**MATERIAL**
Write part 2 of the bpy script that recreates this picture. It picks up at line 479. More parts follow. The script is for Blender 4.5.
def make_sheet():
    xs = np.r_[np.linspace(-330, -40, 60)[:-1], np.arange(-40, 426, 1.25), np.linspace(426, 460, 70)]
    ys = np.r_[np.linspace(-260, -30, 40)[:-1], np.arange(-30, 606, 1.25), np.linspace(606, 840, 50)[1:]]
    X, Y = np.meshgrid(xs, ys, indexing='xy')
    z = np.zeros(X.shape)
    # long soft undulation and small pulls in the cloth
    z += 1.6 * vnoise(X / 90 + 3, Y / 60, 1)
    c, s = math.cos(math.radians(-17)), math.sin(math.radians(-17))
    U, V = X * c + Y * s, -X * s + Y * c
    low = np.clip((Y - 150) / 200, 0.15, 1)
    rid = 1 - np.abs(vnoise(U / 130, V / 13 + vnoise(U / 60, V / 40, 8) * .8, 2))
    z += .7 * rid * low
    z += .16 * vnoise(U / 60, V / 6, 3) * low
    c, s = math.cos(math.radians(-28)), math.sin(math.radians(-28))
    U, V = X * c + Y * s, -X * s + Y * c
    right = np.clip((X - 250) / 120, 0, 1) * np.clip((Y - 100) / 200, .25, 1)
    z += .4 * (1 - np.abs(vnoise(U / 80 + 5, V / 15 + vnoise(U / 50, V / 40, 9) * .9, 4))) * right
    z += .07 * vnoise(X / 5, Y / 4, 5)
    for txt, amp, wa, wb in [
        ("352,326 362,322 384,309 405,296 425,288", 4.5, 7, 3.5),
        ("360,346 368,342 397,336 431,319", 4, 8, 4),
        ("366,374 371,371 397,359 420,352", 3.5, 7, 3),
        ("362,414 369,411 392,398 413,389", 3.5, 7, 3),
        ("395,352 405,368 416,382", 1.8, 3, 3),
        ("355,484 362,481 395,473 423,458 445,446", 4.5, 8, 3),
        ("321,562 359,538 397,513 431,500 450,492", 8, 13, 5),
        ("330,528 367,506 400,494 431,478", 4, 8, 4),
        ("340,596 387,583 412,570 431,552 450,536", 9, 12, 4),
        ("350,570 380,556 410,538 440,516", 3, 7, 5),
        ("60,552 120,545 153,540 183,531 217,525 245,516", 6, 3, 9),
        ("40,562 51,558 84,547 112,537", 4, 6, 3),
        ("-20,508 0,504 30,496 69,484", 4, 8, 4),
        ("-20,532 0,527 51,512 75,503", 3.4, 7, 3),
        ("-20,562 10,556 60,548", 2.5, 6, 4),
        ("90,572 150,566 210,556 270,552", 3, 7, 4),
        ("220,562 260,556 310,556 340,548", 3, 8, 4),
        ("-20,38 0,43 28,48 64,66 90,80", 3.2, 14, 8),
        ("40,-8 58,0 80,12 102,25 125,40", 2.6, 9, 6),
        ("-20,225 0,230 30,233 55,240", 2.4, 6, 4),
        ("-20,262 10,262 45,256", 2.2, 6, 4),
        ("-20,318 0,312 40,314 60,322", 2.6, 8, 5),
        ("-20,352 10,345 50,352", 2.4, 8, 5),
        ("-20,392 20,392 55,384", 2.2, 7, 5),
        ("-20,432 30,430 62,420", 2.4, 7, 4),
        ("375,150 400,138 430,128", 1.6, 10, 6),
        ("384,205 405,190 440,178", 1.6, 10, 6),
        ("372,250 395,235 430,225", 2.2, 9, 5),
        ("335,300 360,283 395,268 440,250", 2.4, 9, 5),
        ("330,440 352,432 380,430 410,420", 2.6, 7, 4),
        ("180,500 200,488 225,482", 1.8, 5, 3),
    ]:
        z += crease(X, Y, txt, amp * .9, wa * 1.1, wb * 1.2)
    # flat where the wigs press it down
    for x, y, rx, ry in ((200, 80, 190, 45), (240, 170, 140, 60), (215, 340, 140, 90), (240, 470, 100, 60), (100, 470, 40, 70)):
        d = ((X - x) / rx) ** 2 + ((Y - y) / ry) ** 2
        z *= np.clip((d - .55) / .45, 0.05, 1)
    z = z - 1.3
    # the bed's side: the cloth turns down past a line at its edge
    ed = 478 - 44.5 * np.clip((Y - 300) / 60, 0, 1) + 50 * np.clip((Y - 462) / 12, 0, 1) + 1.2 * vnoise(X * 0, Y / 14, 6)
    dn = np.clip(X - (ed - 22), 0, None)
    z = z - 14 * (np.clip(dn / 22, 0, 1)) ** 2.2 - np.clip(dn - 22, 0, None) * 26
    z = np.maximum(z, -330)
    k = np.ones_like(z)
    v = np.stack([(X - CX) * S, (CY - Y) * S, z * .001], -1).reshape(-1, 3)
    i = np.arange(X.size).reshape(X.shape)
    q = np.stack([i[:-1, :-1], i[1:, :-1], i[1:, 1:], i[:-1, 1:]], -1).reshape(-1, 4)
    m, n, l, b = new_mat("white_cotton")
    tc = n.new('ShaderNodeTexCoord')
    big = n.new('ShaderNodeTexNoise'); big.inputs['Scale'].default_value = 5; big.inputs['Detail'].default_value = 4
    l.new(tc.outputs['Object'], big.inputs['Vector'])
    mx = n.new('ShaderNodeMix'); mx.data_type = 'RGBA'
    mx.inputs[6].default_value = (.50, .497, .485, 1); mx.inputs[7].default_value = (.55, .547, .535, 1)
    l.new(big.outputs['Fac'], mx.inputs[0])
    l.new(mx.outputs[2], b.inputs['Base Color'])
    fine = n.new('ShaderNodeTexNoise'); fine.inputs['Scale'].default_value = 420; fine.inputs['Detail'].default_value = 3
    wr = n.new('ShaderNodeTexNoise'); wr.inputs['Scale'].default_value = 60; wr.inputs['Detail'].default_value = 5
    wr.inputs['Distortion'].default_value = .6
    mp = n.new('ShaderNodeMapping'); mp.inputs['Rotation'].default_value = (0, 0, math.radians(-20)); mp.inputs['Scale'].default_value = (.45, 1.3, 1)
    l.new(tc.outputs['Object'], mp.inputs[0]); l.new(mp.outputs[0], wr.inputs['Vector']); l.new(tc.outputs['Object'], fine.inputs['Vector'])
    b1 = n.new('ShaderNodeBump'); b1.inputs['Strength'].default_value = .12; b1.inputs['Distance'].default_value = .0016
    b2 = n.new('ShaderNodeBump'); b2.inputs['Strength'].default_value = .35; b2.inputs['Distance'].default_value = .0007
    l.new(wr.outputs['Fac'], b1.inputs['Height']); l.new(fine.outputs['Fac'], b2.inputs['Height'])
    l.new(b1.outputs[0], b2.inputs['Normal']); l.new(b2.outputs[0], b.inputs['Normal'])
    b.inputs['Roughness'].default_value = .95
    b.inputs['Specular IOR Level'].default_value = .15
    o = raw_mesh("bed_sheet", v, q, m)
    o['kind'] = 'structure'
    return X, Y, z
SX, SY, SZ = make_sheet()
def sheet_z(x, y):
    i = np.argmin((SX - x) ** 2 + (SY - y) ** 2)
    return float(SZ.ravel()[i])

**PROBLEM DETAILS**
All of the lines above must be returned exactly.

**IN RESPONSE**
Write part 2 of the bpy script that recreates this picture. It picks up at line 479. More parts follow. The script is for Blender 4.5.
def make_sheet():
    xs = np.r_[np.linspace(-330, -40, 60)[:-1], np.arange(-40, 426, 1.25), np.linspace(426, 460, 70)]
    ys = np.r_[np.linspace(-260, -30, 40)[:-1], np.arange(-30, 606, 1.25), np.linspace(606, 840, 50)[1:]]
    X, Y = np.meshgrid(xs, ys, indexing='xy')
    z = np.zeros(X.shape)
    # long soft undulation and small pulls in the cloth
    z += 1.6 * vnoise(X / 90 + 3, Y / 60, 1)
    c, s = math.cos(math.radians(-17)), math.sin(math.radians(-17))
    U, V = X * c + Y * s, -X * s + Y * c
    low = np.clip((Y - 150) / 200, 0.15, 1)
    rid = 1 - np.abs(vnoise(U / 130, V / 13 + vnoise(U / 60, V / 40, 8) * .8, 2))
    z += .7 * rid * low
    z += .16 * vnoise(U / 60, V / 6, 3) * low
    c, s = math.cos(math.radians(-28)), math.sin(math.radians(-28))
    U, V = X * c + Y * s, -X * s + Y * c
    right = np.clip((X - 250) / 120, 0, 1) * np.clip((Y - 100) / 200, .25, 1)
    z += .4 * (1 - np.abs(vnoise(U / 80 + 5, V / 15 + vnoise(U / 50, V / 40, 9) * .9, 4))) * right
    z += .07 * vnoise(X / 5, Y / 4, 5)
    for txt, amp, wa, wb in [
        ("352,326 362,322 384,309 405,296 425,288", 4.5, 7, 3.5),
        ("360,346 368,342 397,336 431,319", 4, 8, 4),
        ("366,374 371,371 397,359 420,352", 3.5, 7, 3),
        ("362,414 369,411 392,398 413,389", 3.5, 7, 3),
        ("395,352 405,368 416,382", 1.8, 3, 3),
        ("355,484 362,481 395,473 423,458 445,446", 4.5, 8, 3),
        ("321,562 359,538 397,513 431,500 450,492", 8, 13, 5),
        ("330,528 367,506 400,494 431,478", 4, 8, 4),
        ("340,596 387,583 412,570 431,552 450,536", 9, 12, 4),
        ("350,570 380,556 410,538 440,516", 3, 7, 5),
        ("60,552 120,545 153,540 183,531 217,525 245,516", 6, 3, 9),
        ("40,562 51,558 84,547 112,537", 4, 6, 3),
        ("-20,508 0,504 30,496 69,484", 4, 8, 4),
        ("-20,532 0,527 51,512 75,503", 3.4, 7, 3),
        ("-20,562 10,556 60,548", 2.5, 6, 4),
        ("90,572 150,566 210,556 270,552", 3, 7, 4),
        ("220,562 260,556 310,556 340,548", 3, 8, 4),
        ("-20,38 0,43 28,48 64,66 90,80", 3.2, 14, 8),
        ("40,-8 58,0 80,12 102,25 125,40", 2.6, 9, 6),
        ("-20,225 0,230 30,233 55,240", 2.4, 6, 4),
        ("-20,262 10,262 45,256", 2.2, 6, 4),
        ("-20,318 0,312 40,314 60,322", 2.6, 8, 5),
        ("-20,352 10,345 50,352", 2.4, 8, 5),
        ("-20,392 20,392 55,384", 2.2, 7, 5),
        ("-20,432 30,430 62,420", 2.4, 7, 4),
        ("375,150 400,138 430,128", 1.6, 10, 6),
        ("384,205 405,190 440,178", 1.6, 10, 6),
        ("372,250 395,235 430,225", 2.2, 9, 5),
        ("335,300 360,283 395,268 440,250", 2.4, 9, 5),
        ("330,440 352,432 380,430 410,420", 2.6, 7, 4),
        ("180,500 200,488 225,482", 1.8, 5, 3),
    ]:
        z += crease(X, Y, txt, amp * .9, wa * 1.1, wb * 1.2)
    # flat where the wigs press it down
    for x, y, rx, ry in ((200, 80, 190, 45), (240, 170, 140, 60), (215, 340, 140, 90), (240, 470, 100, 60), (100, 470, 40, 70)):
        d = ((X - x) / rx) ** 2 + ((Y - y) / ry) ** 2
        z *= np.clip((d - .55) / .45, 0.05, 1)
    z = z - 1.3
    # the bed's side: the cloth turns down past a line at its edge
    ed = 478 - 44.5 * np.clip((Y - 300) / 60, 0, 1) + 50 * np.clip((Y - 462) / 12, 0, 1) + 1.2 * vnoise(X * 0, Y / 14, 6)
    dn = np.clip(X - (ed - 22), 0, None)
    z = z - 14 * (np.clip(dn / 22, 0, 1)) ** 2.2 - np.clip(dn - 22, 0, None) * 26
    z = np.maximum(z, -330)
    k = np.ones_like(z)
    v = np.stack([(X - CX) * S, (CY - Y) * S, z * .001], -1).reshape(-1, 3)
    i = np.arange(X.size).reshape(X.shape)
    q = np.stack([i[:-1, :-1], i[1:, :-1], i[1:, 1:], i[:-1, 1:]], -1).reshape(-1, 4)
    m, n, l, b = new_mat("white_cotton")
    tc = n.new('ShaderNodeTexCoord')
    big = n.new('ShaderNodeTexNoise'); big.inputs['Scale'].default_value = 5; big.inputs['Detail'].default_value = 4
    l.new(tc.outputs['Object'], big.inputs['Vector'])
    mx = n.new('ShaderNodeMix'); mx.data_type = 'RGBA'
    mx.inputs[6].default_value = (.50, .497, .485, 1); mx.inputs[7].default_value = (.55, .547, .535, 1)
    l.new(big.outputs['Fac'], mx.inputs[0])
    l.new(mx.outputs[2], b.inputs['Base Color'])
    fine = n.new('ShaderNodeTexNoise'); fine.inputs['Scale'].default_value = 420; fine.inputs['Detail'].default_value = 3
    wr = n.new('ShaderNodeTexNoise'); wr.inputs['Scale'].default_value = 60; wr.inputs['Detail'].default_value = 5
    wr.inputs['Distortion'].default_value = .6
    mp = n.new('ShaderNodeMapping'); mp.inputs['Rotation'].default_value = (0, 0, math.radians(-20)); mp.inputs['Scale'].default_value = (.45, 1.3, 1)
    l.new(tc.outputs['Object'], mp.inputs[0]); l.new(mp.outputs[0], wr.inputs['Vector']); l.new(tc.outputs['Object'], fine.inputs['Vector'])
    b1 = n.new('ShaderNodeBump'); b1.inputs['Strength'].default_value = .12; b1.inputs['Distance'].default_value = .0016
    b2 = n.new('ShaderNodeBump'); b2.inputs['Strength'].default_value = .35; b2.inputs['Distance'].default_value = .0007
    l.new(wr.outputs['Fac'], b1.inputs['Height']); l.new(fine.outputs['Fac'], b2.inputs['Height'])
    l.new(b1.outputs[0], b2.inputs['Normal']); l.new(b2.outputs[0], b.inputs['Normal'])
    b.inputs['Roughness'].default_value = .95
    b.inputs['Specular IOR Level'].default_value = .15
    o = raw_mesh("bed_sheet", v, q, m)
    o['kind'] = 'structure'
    return X, Y, z
SX, SY, SZ = make_sheet()
def sheet_z(x, y):
    i = np.argmin((SX - x) ** 2 + (SY - y) ** 2)
    return float(SZ.ravel()[i])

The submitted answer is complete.